En la entrada anterior me quejaba de no llorar. Las rutinas deportivas son metas imposibles con esta temperatura, esta bajada de peso, esta deshidratación, esta preocupación continua. Me he mareado, cómo no, esta vez lo de siempre: una hipoglucemia; aunque he de destacar que es la primera vez que me mareo en una tienda. Cómo no, el antídoto es una lata de Coca-Cola.

El resto de la tarde, como estaba planeado, ha sido bestial. A una hora temprana nos dirigimos a la cita; buen rollo, la sinceridad y el trato amigable persiste. Nos bajamos, veo a mi cuñada y la estrujo entre mis brazos. Es una persona que se deja llamar “amor” y de las pocas a las que apetece llamárselo. Nos lleva hacia su casa, aunque, antes, tenemos que pasar cierto tramo de Casa del terror. Por extraño que siga sonando, “mi nuevo colega” (aun me extraña decirlo) me coge de la mano para darme seguridad en la subida de esas escaleras irregulares, es gracioso, porque Caramelo hizo lo mismo en esa torre. Llegamos, hay presentaciones.
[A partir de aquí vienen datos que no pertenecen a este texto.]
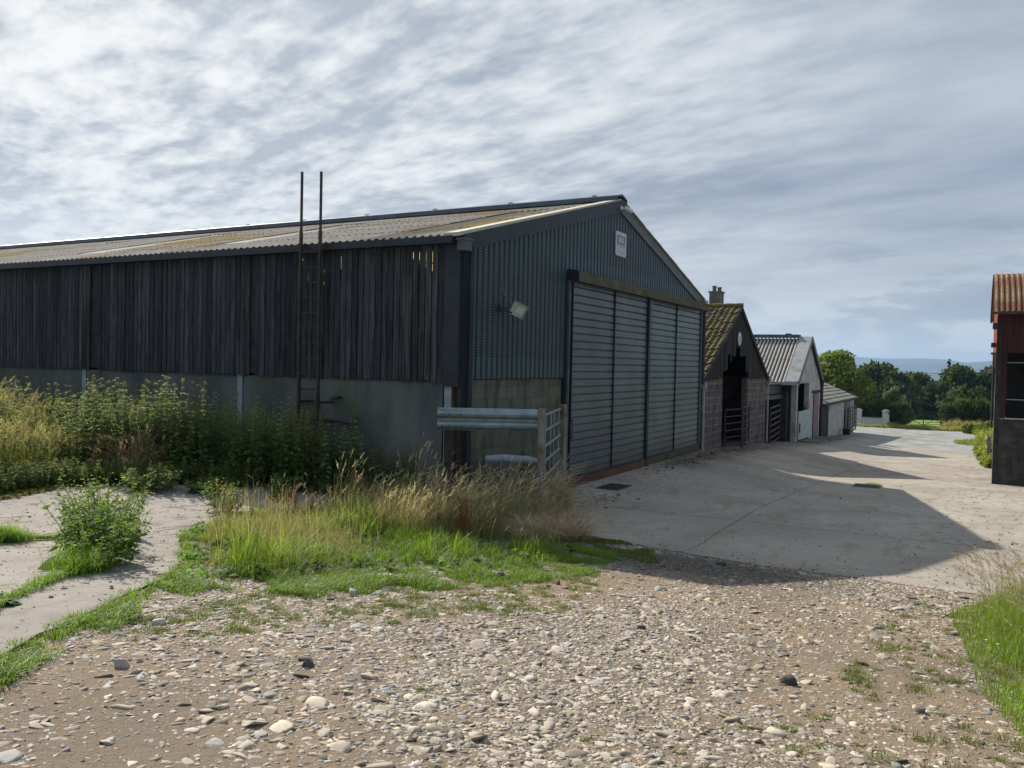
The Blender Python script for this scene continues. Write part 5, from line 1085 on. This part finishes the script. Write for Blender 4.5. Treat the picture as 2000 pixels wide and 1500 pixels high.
leafy_clump('ragwort', 'slim yellow-tipped ragwort at the left edge of the grass bank', 'ragwort', -3.9, 1.6, .6, .3, 20, T1_, (.2, .27, .06), 14, gr_)
leafy_clump('ragwort', 'yellow-tipped ragwort in front of the dark gap under the nettles', 'ragwort', -2.3, 2.0, .5, .3, 18, T1_, (.2, .27, .06), 10, gr_)
leafy_clump('willowherb', 'shiny-leaved weed clump at the corner where the concrete path bends', 'weed', -3.6, 3.6, .5, .55, 40, (.07, .13, .04), (.18, .24, .09), 0, gr_)
leafy_clump('willowherb', 'spreading leafy weed on the right side of the concrete path', 'weed', -3.0, 2.9, .35, .5, 34, (.07, .13, .04), (.15, .22, .06), 0, gr_)
leafy_clump('meadow_plant', 'bright yellow-green weed in the middle of the grass bank', 'weed', -2.9, -1.1, .42, .3, 22, (.12, .20, .03), (.28, .33, .05), 8, None)
leafy_clump('meadow_plant', 'fresh green weed in the grass bank left of the docks', 'weed', -3.6, -.6, .4, .3, 20, (.09, .17, .03), (.2, .28, .05), 0, None)
leafy_clump('feathery_weed', 'feathery light green weed poking up in front of the crash barrier left end', 'weed', -1.15, .15, .95, .22, 18, (.07, .16, .04), (.14, .25, .07), 0, None)

def rosette(name, label, x, y, n, L0, el, tint, asp=.3, off=.05):
    z = Hs(x, y)+off; t = thing(name, label, 'dock plant', (x, y, z), 'broad-leaved docks on the concrete'); f = FB(); a = U(0, 6.28, n); L = U(.6, 1.15, n)*L0
    leaves(f, np.repeat(np.array([[x, y, z]]), n, 0)+np.c_[RG.normal(0, L0*.12, (n, 2)), np.zeros(n)], unit(azi(a)+np.array([0, 0, 1.])*U(*el, n)[:, None]), L, L*asp, vary(tint, n, .2), droop=.45, K=5); f.build('leaf', M['leaf'], t)
rosette('broad_dock', 'dock with large bright lit leaves at the front foot of the biggest ragwort', -7.95, -.95, 26, .32, (.3, 1.2), (.15, .26, .03))
rosette('broad_dock', 'dark green flat dock rosette on the slab near the left edge of the picture', -9.2, -1.88, 40, .14, (.1, .6), (.05, .11, .03), .33)
rosette('broad_dock', 'small dock at the left edge of the grass bank beside the concrete path', -5.2, .35, 18, .16, (.3, 1.0), (.12, .2, .06), .3)
rosette('broad_dock', 'low plantain-like dock in the front of the grass bank', -5.4, -2.3, 26, .16, (.4, 1.3), (.06, .13, .03), .25, .0)
rosette('broad_dock', 'low dock left of the plantain-like one at the front of the bank', -6.2, -1.7, 20, .15, (.4, 1.3), (.06, .13, .03), .25, .0)
# clover and daisies
fb = FB(); cen_ = np.r_[scat([(-6.4, -1.4), (-5.6, -1.3), (-5.2, .2), (-5.8, .1)], 14), scat([(-6.6, -8.35), (-5.2, -8.3), (-5.2, -8.7), (-6.6, -8.8)], 12)]; hh = np.r_[U(.16, .26, 14), U(.14, .3, 12)]
for c_, h_ in zip(cen_, hh):
    m = 12; O = np.repeat(np.array([[c_[0], c_[1], Hs(*c_)+h_]]), m, 0); leaves(fb, O, unit(azi(np.linspace(0, 6.28, m))+np.array([0, 0, .25])), np.full(m, .014), np.full(m, .004), vary((.75, .74, .7), m, .05), droop=.1, K=3)
    fb.rib(np.array([[[c_[0], c_[1], Hs(*c_)], [c_[0], c_[1], Hs(*c_)+h_]]]), np.full((1, 2), .0015), np.array([[1., 0, 0]]), np.array([[[.12, .16, .05]]*2]))
tag(fb.build('white_flowers', M['leaf']), kind='stuff')

# --- grass bank at the right edge
rb = [(-9.2, -8.95), (-8.0, -8.70), (-7.0, -8.45), (-6.2, -8.28), (-5.2, -8.22), (-4.0, -8.12), (-3.0, -8.02), (-2.2, -8.2), (-1.4, -8.7), (-1.2, -10.2), (-9, -10.2)]
fb = FB(); p = scat(rb, 26000); q = g3d(p); n = len(p); edge = np.clip((-(p[:, 1])-8.1-.04*np.abs(p[:, 0]+3))/.5, .3, 1)
blades(fb, q, U(.15, .42, n)*edge*(.7+.6*clumpy(p, 4, 6, 31)), U(.003, .006, n), U(.1, .8, n), vary(GREEN*.9, n), lerp(vary(LIME, n), vary(OLIVE, n), clumpy(p, 3, 6, 32)[:, None]))
tag(fb.build('verge_grass', M['grass']), kind='stuff')
fb = FB(); p = np.r_[scat([(-4.6, -8.35), (-3.4, -8.2), (-2.4, -8.3), (-1.6, -8.8), (-1.5, -10), (-5, -10)], 420), scat([(-8.6, -8.9), (-5, -8.5), (-4.6, -9.4), (-8.6, -9.6)], 130)]; q = g3d(p); n = len(p)
seedheads(fb, q, U(.5, .88, n), U(.2, .7, n), OLIVE*1.3, (.40, .33, .21), .14, 14, .022, .03, .004, az=RG.normal(2.2, 1.0, n)); tag(fb.build('verge_seed_grass', M['straw']), kind='stuff')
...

Claras de huevo que se empeñan en no separarse de la yema, espuma de pelo desperdiciada, un vestido monísimo, galletas, cosquillas, un masaje en la espalda, álbumes fotográficos, risas desenfrenadas, sinceridad, más gente, un café que se cae, consejos para el cuidado del pelo, algún leve mareo, comparaciones genéticas, confesiones castigadas con silencios, promesas… y lo mejor: Una carta y una pulsera.